The Viking World: A History in Objects

Spade

The wooden spade-head pictured was unearthed near Nuuk, Greenland as part of the Nipatsaq excavations and provides information about early Norse settlements in the area. This spade, much like many archaeological finds, was constructed to be functional. The holes may have been bored to allow the spade to be lashed to a handle to make a shovel.

The wooden construction implies that whatever its owner needed to move was not particularly hard or abrasive. Given the context of the dig, which revealed that “the Norse economy in Greenland was heavily dependent upon … fertilized soils,” the spade could have been used to spread manure or other fertilizer.[1] Greenland is, after all, a misnomer created to lure settlers to what was in fact a rather inhospitable island. The soil would have required a fair amount work to cultivate as farmland.

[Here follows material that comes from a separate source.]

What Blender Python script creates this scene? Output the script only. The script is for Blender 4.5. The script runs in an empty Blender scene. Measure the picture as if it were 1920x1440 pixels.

The dating for items from this project ranges from 985 to 1450 AD, which fits with accounts of Erik the Red traveling from Iceland to Greenland.[2] The strongest motivations for Greenland settlements would have been to repeat the success of those who snatched up profitable plots in Iceland. Nevertheless, settlements in Greenland would have given Norse seamen a base of operations from which to extend their journeys on to Newfoundland, where evidence has been found of brief settlement. The spade found in Greenland had its own part to play in helping the Norse achieve the peak of their exploration, stretching all the way to lands that would not be colonized again by Europeans for multiple centuries.